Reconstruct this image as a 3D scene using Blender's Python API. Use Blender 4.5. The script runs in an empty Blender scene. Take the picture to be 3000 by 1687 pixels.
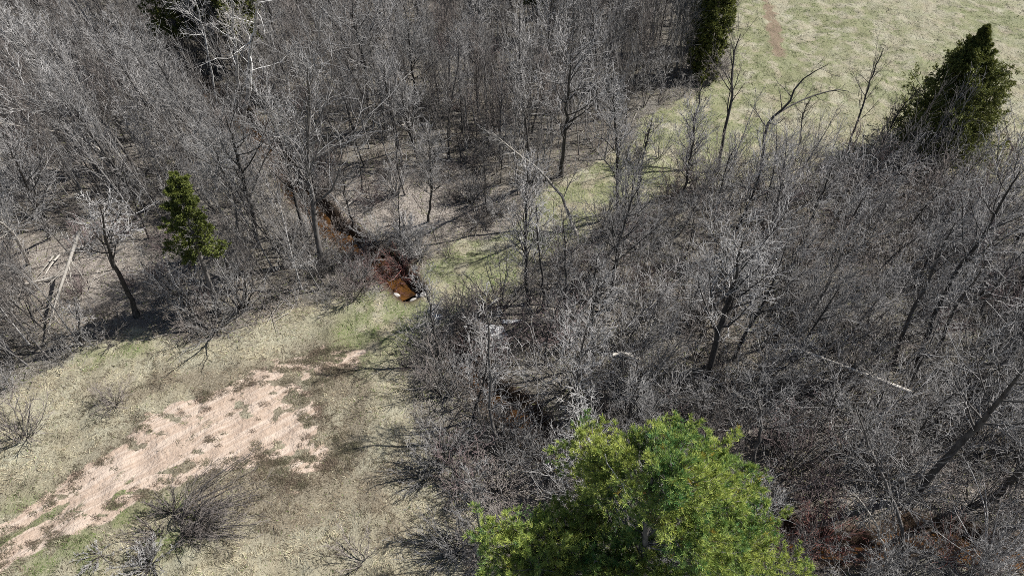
import bpy, math
import numpy as np
from mathutils import Vector, Matrix, Quaternion

# ---------------------------------------------------------------- camera, world, sun, exposure
sc = bpy.context.scene
COL = sc.collection
CAM_H = 28.0
PITCH = math.radians(45)
F = 2027.0                                   # focal length in photo pixels (photo 3000 x 1687)
cam_d = bpy.data.cameras.new("camera"); cam = bpy.data.objects.new("camera", cam_d); COL.objects.link(cam)
cam_d.sensor_width = 36; cam_d.lens = F / 3000 * 36; cam_d.clip_end = 3000
cam.location = (0, 0, CAM_H); cam.rotation_euler = (math.radians(90) - PITCH, 0, 0)
sc.camera = cam

SUN_EL = math.radians(49)
SX, SY = 0.975, 0.22                         # horizontal direction towards the sun
n_ = math.hypot(SX, SY); SX /= n_; SY /= n_
w = bpy.data.worlds.new("World"); sc.world = w; w.use_nodes = True
nt = w.node_tree; bg = nt.nodes['Background']
sky = nt.nodes.new('ShaderNodeTexSky'); sky.sky_type = 'NISHITA'; sky.sun_disc = False
sky.sun_elevation = SUN_EL; sky.sun_rotation = math.atan2(SX, SY)
nt.links.new(sky.outputs[0], bg.inputs[0]); bg.inputs[1].default_value = 0.052
sd = bpy.data.lights.new("sun", 'SUN'); sd.energy = 5.0; sd.angle = math.radians(0.5); sd.color = (1, .972, .93)
so = bpy.data.objects.new("sun", sd); COL.objects.link(so)
so.rotation_euler = Vector((SX * math.cos(SUN_EL), SY * math.cos(SUN_EL), math.sin(SUN_EL))).to_track_quat('Z', 'Y').to_euler()
sc.view_settings.view_transform = 'Standard'; sc.view_settings.look = 'None'
sc.view_settings.gamma = 1; sc.view_settings.exposure = 0.5
sc.cycles.filter_width = 0.85; sc.cycles.use_denoising = False
sc.cycles.max_bounces = 4; sc.cycles.diffuse_bounces = 1; sc.cycles.glossy_bounces = 2
sc.cycles.transmission_bounces = 2; sc.cycles.transparent_max_bounces = 4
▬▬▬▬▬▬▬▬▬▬
INSTRUCTION. Everything from the first line of the listing above through the line that contains "sc.camera = cam" is to be restated word for word, minus the pictures.

COMPLETE OUTPUT.
Reconstruct this image as a 3D scene using Blender's Python API. Use Blender 4.5. The script runs in an empty Blender scene. Take the picture to be 3000 by 1687 pixels.
import bpy, math
import numpy as np
from mathutils import Vector, Matrix, Quaternion

# ---------------------------------------------------------------- camera, world, sun, exposure
sc = bpy.context.scene
COL = sc.collection
CAM_H = 28.0
PITCH = math.radians(45)
F = 2027.0                                   # focal length in photo pixels (photo 3000 x 1687)
cam_d = bpy.data.cameras.new("camera"); cam = bpy.data.objects.new("camera", cam_d); COL.objects.link(cam)
cam_d.sensor_width = 36; cam_d.lens = F / 3000 * 36; cam_d.clip_end = 3000
cam.location = (0, 0, CAM_H); cam.rotation_euler = (math.radians(90) - PITCH, 0, 0)
sc.camera = cam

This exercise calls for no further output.